REPUBLIKA.CO.ID, YOGYAKARTA -- Pemda DIY diminta mengantisipasi membanjirnya produk batik printing (cetak) ke wilayah setempat. Salah satunya, dengan membuka lokasi khusus bagi pemasaran produk batik cetak tersebut.
"Kita tidak bisa mengelak di Yogyakarta sudah banyak batik printing. Padahal sebenarnya itu bukan batik melainkan tekstil yang bermotif batik," Ketua Dewan Kerajinan Nasional Daerah (Dekranasda) DIY, GKR Hemas, pada wartawan di Kepatihan, Yogyakarta.
Oleh karenanya, ia berharap Pemda DIY membuat keputusan atau mengimbau pedagang agar batik printing ditempatkan pada tempat tersendiri. "Supaya masyarakat juga paham dan ada pembelajaran bahwa ada batik tulis dan printing," ujarnya.
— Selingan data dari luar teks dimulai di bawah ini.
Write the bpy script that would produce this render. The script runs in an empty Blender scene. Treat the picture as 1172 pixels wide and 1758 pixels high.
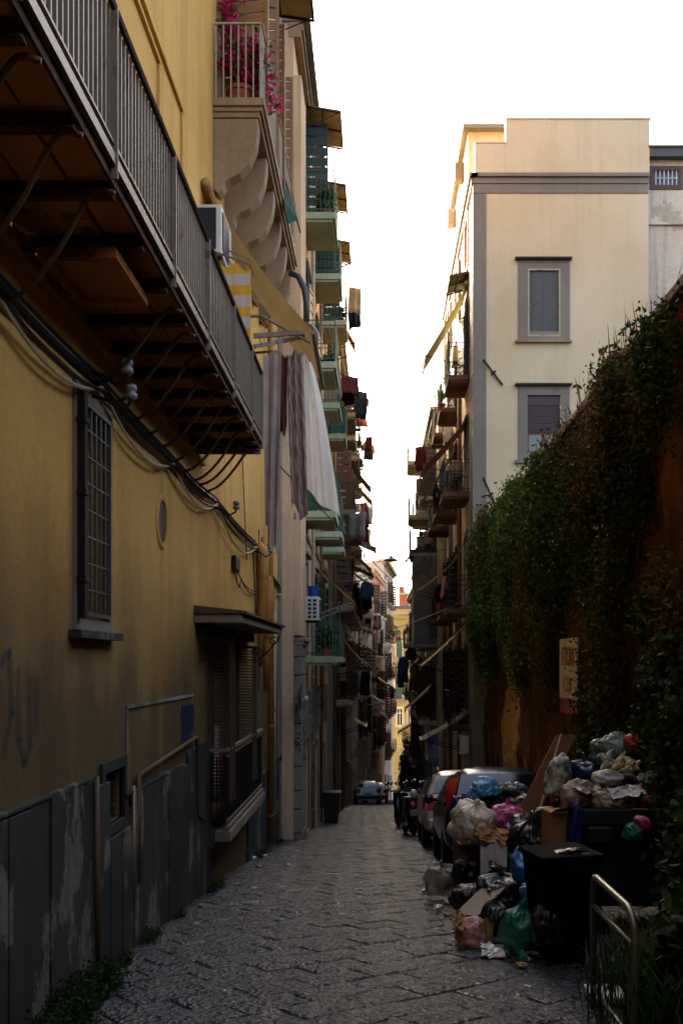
import bpy, bmesh, math, random
import numpy as np
from mathutils import Vector, Matrix, noise

random.seed(7); np.random.seed(7)
SC = bpy.context.scene
COL = SC.collection
R = math.radians

# ------------------------------------------------------------------ camera
VPX, VPY, FPX = 648.0, 1135.0, 1800.0
cam_d = bpy.data.cameras.new('camera'); cam = bpy.data.objects.new('camera', cam_d); COL.objects.link(cam)
cam.location = (0, 0, 0); cam.rotation_euler = (R(90), 0, 0)
cam_d.sensor_fit = 'VERTICAL'; cam_d.sensor_height = 36; cam_d.lens = FPX/1758*36
cam_d.shift_x = (586-VPX)/1758; cam_d.shift_y = (VPY-879)/1758
cam_d.clip_start = 0.05; cam_d.clip_end = 2000
SC.camera = cam

# ------------------------------------------------------------------ light
SUN_EL, SUN_AZ = 21.0, -38.0          # azimuth from +Y towards +X
world = bpy.data.worlds.new('World'); SC.world = world; world.use_nodes = True
wn = world.node_tree.nodes; wl = world.node_tree.links; wn.clear()
wo = wn.new('ShaderNodeOutputWorld'); bg = wn.new('ShaderNodeBackground'); sky = wn.new('ShaderNodeTexSky')
sky.sky_type = 'NISHITA'; sky.sun_disc = False
sky.sun_elevation = R(SUN_EL); sky.sun_rotation = R(SUN_AZ)
sky.air_density = 0.6; sky.dust_density = 8.0; sky.ozone_density = 0.0; sky.altitude = 50
bg.inputs[1].default_value = 0.15
wl.new(sky.outputs[0], bg.inputs[0]); wl.new(bg.outputs[0], wo.inputs[0])
sl = bpy.data.lights.new('sun', 'SUN'); so = bpy.data.objects.new('sun', sl); COL.objects.link(so)
sl.energy = 2.0; sl.angle = R(0.5); sl.color = (1.0, 0.97, 0.92)
sv = Vector((math.sin(R(SUN_AZ))*math.cos(R(SUN_EL)), math.cos(R(SUN_AZ))*math.cos(R(SUN_EL)), math.sin(R(SUN_EL))))
so.rotation_euler = (-sv).to_track_quat('-Z', 'Y').to_euler()
SC.view_settings.view_transform = 'Standard'; SC.view_settings.look = 'None'
SC.view_settings.gamma = 1; SC.view_settings.use_curve_mapping = False
SC.view_settings.exposure = 3.3
SC.view_settings.use_white_balance = True; SC.view_settings.white_balance_temperature = 7200; SC.view_settings.white_balance_tint = 8
SC.cycles.max_bounces = 6; SC.cycles.diffuse_bounces = 3; SC.cycles.glossy_bounces = 3
SC.cycles.transparent_max_bounces = 8; SC.cycles.use_denoising = True
SC.cycles.sample_clamp_indirect = 6

# ------------------------------------------------------------------ helpers
def P(px, py, d):
    """point of the street d metres ahead, seen along the measured direction"""
    return Vector(((px-VPX)/FPX*d, d, (VPY-py)/FPX*d))

_prof = [(-30, .2), (0, -1.80), (7, -2.28), (9, -2.42), (13.6, -2.86), (22.5, -3.82), (30.7, -4.80), (45, -6.45), (60, -8.25), (100, -13.3), (150, -19.6), (400, -45)]
def prof(y):
    for (a, za), (b, zb) in zip(_prof, _prof[1:]):
        if y <= b: return za+(zb-za)*(y-a)/(b-a)
    return _prof[-1][1]
def slope(y): return math.atan2(prof(y+.6)-prof(y-.6), 1.2)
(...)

Bahkan apabila diperlukan ada peraturan bagaimana batik printing tidak dilarang, melainkan ditempatkan satu counter tersendiri. Ia mengungkapkan batik yang ada di Yogyakarta ini bukan hanya buatan dari pengrajin lokal, melainkan dari seluruh daerah, seperti Cirebon, Pekalongan, Rembang, hingga Madura.
"Di sini akan terjadi pasar dan sebetulnya bagi para pengrajin batik supaya mendapat tempat yang baik," katanya.
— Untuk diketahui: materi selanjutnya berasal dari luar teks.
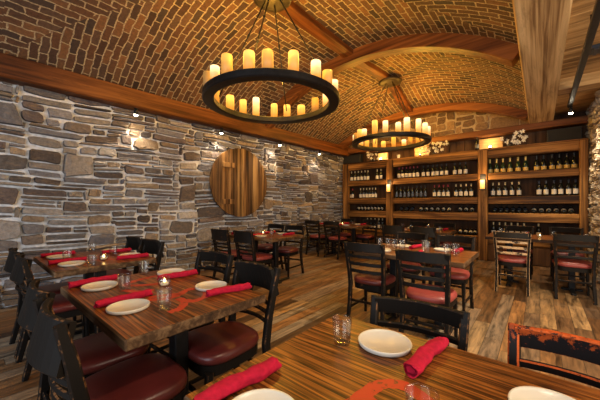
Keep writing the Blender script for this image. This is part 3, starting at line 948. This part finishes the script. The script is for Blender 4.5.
# ------------------------------------------------------------------ round wood disc on the stone wall
DC = (3.79, 1.73); DR = 0.715
e = empty('round_wood_disc', (wall_x(DC[0]) + 0.075, DC[0], DC[1]), -math.atan(0.0355))
x = -DR; k = 0
widths = [0.13, 0.11, 0.16, 0.10, 0.12, 0.17, 0.13, 0.11, 0.15, 0.12, 0.14]
tot = sum(widths); pos = -DR
for k, wd in enumerate(widths):
    wd = wd * 2 * DR / tot; a, c = pos + 0.002, pos + wd - 0.002; pos += wd
    m = MB(); th = R.uniform(0.035, 0.055)
    n = 8; top = []; bot = []
    for i in range(n + 1):
        yy = a + (c - a) * i / n; h = math.sqrt(max(0.0004, DR * DR - yy * yy))
        top.append((yy, h)); bot.append((yy, -h))
    out = bot + top[::-1]
    nn = len(out)
    vs_ = [(0.0, p[0], p[1]) for p in out] + [(th, p[0], p[1]) for p in out]
    fs = [tuple(range(nn)), tuple(range(nn, 2 * nn))[::-1]] + [(i, (i + 1) % nn, nn + (i + 1) % nn, nn + i) for i in range(nn)]
    m.add(vs_, fs, 0)
    m.build('plank', M['disc'][[0, 2, 1, 0, 2, 3, 1, 2, 3, 0, 1][k]], e)
for zz in (0.34, -0.40):
    m = MB(); m.box(0.052, 0.068, -0.46, -0.18, zz - 0.05, zz + 0.05, 0.004); m.build('batten', M['disc'][1], e)
tag(e, 'round disc of weathered upright planks hung on the stone wall', 'wall decoration')

# wall spots under the beam
def aim(o, target): o.rotation_euler = (Vector(target) - Vector(o.location)).to_track_quat('-Z', 'Y').to_euler()
def spotlight(loc, target, power, label, col=(1, 0.82, 0.58), size=75, group='small spotlights under the wall beam', stem=0.06):
    e = empty('spotlight', loc)
    d = (Vector(target) - Vector(loc)).normalized()
    m = MB(); m.tube([(0, 0, stem), (0, 0, 0.0)], 0.008, 8); m.lathe([(0, stem), (0.03, stem), (0.03, stem - 0.012), (0, stem - 0.012)], 14); m.build('mount', M['iron'], e)
    q = d.to_track_quat('Z', 'Y').to_matrix().to_4x4()
    m = MB()
    prof = [(0, -0.045), (0.022, -0.045), (0.028, -0.02), (0.034, 0.035), (0.030, 0.035), (0.026, 0.012), (0, 0.010)]
    m.lathe(prof, 16); m.v = [tuple(q @ Vector(p)) for p in m.v]; hd = m.build('lamp_head', M['iron'], e)
    m = MB(); m.lathe([(0, 0.013), (0.024, 0.014), (0.027, 0.038), (0.018, 0.054), (0, 0.060)], 14); m.v = [tuple(q @ Vector(p)) for p in m.v]; m.build('lamp', M['bulb'], hd)
    l = bpy.data.lights.new('spot_beam', 'SPOT'); l.energy = power; l.color = col; l.spot_size = math.radians(size); l.spot_blend = 0.7; l.shadow_soft_size = 0.03
    o = bpy.data.objects.new('spot_beam', l); C.objects.link(o); o.parent = e
    o.location = d * 0.075
    o.rotation_euler = d.to_track_quat('-Z', 'Y').to_euler()
    tag(e, label, 'spotlight', group)
for (yy, lab) in ((1.72, 'small wall spotlight under the beam, above the table against the stone wall'), (3.22, 'small wall spotlight under the beam beside the top of the round disc'),
                  (4.78, 'small wall spotlight under the beam just past the round disc'), (6.25, 'small wall spotlight under the beam close to the shelf corner')):
    spotlight((wall_x(yy) + 0.27, yy, 2.68), (wall_x(yy) + 0.0, yy + (-0.45 if yy == 4.78 else 0.05), 1.55), WALL_SPOT, lab, size=100)
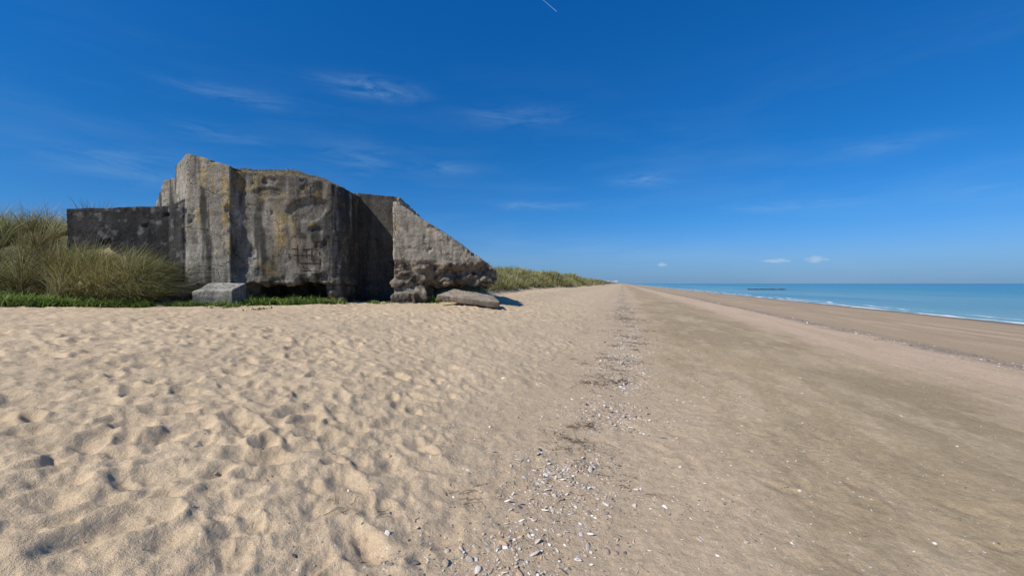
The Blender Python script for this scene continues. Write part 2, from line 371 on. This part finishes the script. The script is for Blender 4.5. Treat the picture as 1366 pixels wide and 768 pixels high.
def chunk(name,pts,vox,amp,colr):
    ob=remeshed(name,lambda bm:hull(bm,pts),vox);V,Nn=getvn(ob.data);x,y,z=V.T
    d=(fbm3(x*2.5,y*2.5,z*2.5,4,66)-.5)*amp
    ob.data.vertices.foreach_set('co',(V+Nn*d[:,None]).astype(np.float32).ravel());ob.data.update()
    c=np.tile(np.array(colr),(len(V),1));c*=(.6+.7*fbm3(x*3,y*3,z*3,4,67))[:,None]
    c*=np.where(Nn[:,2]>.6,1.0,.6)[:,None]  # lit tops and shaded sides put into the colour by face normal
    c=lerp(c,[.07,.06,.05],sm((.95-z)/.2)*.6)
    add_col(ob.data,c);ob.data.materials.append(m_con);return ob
chunk('concrete_block',[(-10.5,14.0,.5),(-9.12,13.95,.5),(-10.5,14.02,1.34),(-9.15,13.98,1.38),(-10.6,15,.5),(-9.3,15,.5),(-10.55,14.95,1.62),(-9.3,14.95,1.62)],.035,.09,[.44,.41,.35])
chunk('concrete_slab',[(-2.95,16.5,.95),(-.5,16.6,.62),(-.46,16.6,.88),(-2.9,16.5,1.16),(-2.5,18.0,1.0),(-.7,17.9,.8),(-2.45,18.0,1.38),(-.75,17.9,1.1)],.035,.07,[.42,.34,.25])
chunk('concrete_slab',[(-13.4,14.4,.5),(-11.0,14.3,.5),(-13.3,14.45,1.55),(-11.0,14.35,1.5),(-13.4,15.2,.5),(-11,15.1,.5),(-13.3,15.2,1.7),(-11,15.1,1.65)],.04,.15,[.15,.14,.12])

# ---------------------------------------------------------------- grass
def grass_mat(name,tr=.25):
    m,nt,N,L,P=new_mat(name);c=attr(nt,'Col').outputs['Color']
    L.new(c,P.inputs['Base Color']);P.inputs['Roughness'].default_value=.6;P.inputs['Specular IOR Level'].default_value=.25
    t=N.new('ShaderNodeBsdfTranslucent');L.new(c,t.inputs[0]);mx=N.new('ShaderNodeMixShader');mx.inputs[0].default_value=tr
    L.new(P.outputs[0],mx.inputs[1]);L.new(t.outputs[0],mx.inputs[2]);L.new(mx.outputs[0],N['Material Output'].inputs[0]);return m
m_grass=grass_mat('marram_grass')
def blades(name,base,h,lean_dir,lean,w,col,K=4,mat=None,droop=.45):
    n=len(h);t=np.linspace(0,1,K+1)
    hx=np.cos(lean_dir);hy=np.sin(lean_dir)
    px=base[:,0,None]+hx[:,None]*(h*lean)[:,None]*t**1.8
    py=base[:,1,None]+hy[:,None]*(h*lean)[:,None]*t**1.8
    pz=base[:,2,None]+h[:,None]*(t-droop*np.minimum(lean,1.5)[:,None]*t**2.4)
    fa=rng.uniform(0,6.283,n);wx=np.cos(fa);wy=np.sin(fa)
    ww=w[:,None]*(1-t**1.5*.92)
    A=np.stack([px-wx[:,None]*ww,py-wy[:,None]*ww,pz],-1);B=np.stack([px+wx[:,None]*ww,py+wy[:,None]*ww,pz],-1)
    V=np.stack([A,B],2).reshape(n,-1,3)
    m=2*(K+1);f=np.array([[2*k,2*k+1,2*k+3,2*k+2] for k in range(K)])
    F=(np.arange(n)[:,None,None]*m+f[None]).reshape(-1,4)
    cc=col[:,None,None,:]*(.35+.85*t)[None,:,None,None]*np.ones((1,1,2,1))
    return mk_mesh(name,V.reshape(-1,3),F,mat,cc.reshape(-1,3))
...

Lebih lanjut permaisuri Sri Sultan Hamengku Buwono X ini juga mengatakan bahwa harga jual batik tulis tidak selalu mahal. "Saya baru-baru ini ke Madura, ternyata batik tulis di Madura itu tidak mahal. Bahkan ada yang harganya Rp 40 ribu," ujarnya.
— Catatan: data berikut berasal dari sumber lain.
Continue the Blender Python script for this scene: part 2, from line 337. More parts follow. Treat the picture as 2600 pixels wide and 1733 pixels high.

Di Madura, lanjut Hemas, masih mempunyai sistem tradisional yang dulu pernah ada diYogyakarta, tetapi sekarang sudah tidak ada. Yakni mereka pergi ke pasar mengambil kain mori dan membeli malam. Lima hari kemudian mereka ambil mori lagi dan menjual batiknya untuk membeli beras dan kebutuhan lainnya.
"Hebatnya di sana satu keluarga bisa membatik sehingga dalam sehari bisa selesai beberapa kain batik. Hal seperti ini di Yogyakarta harus dihidupkan lagi," jelasnya.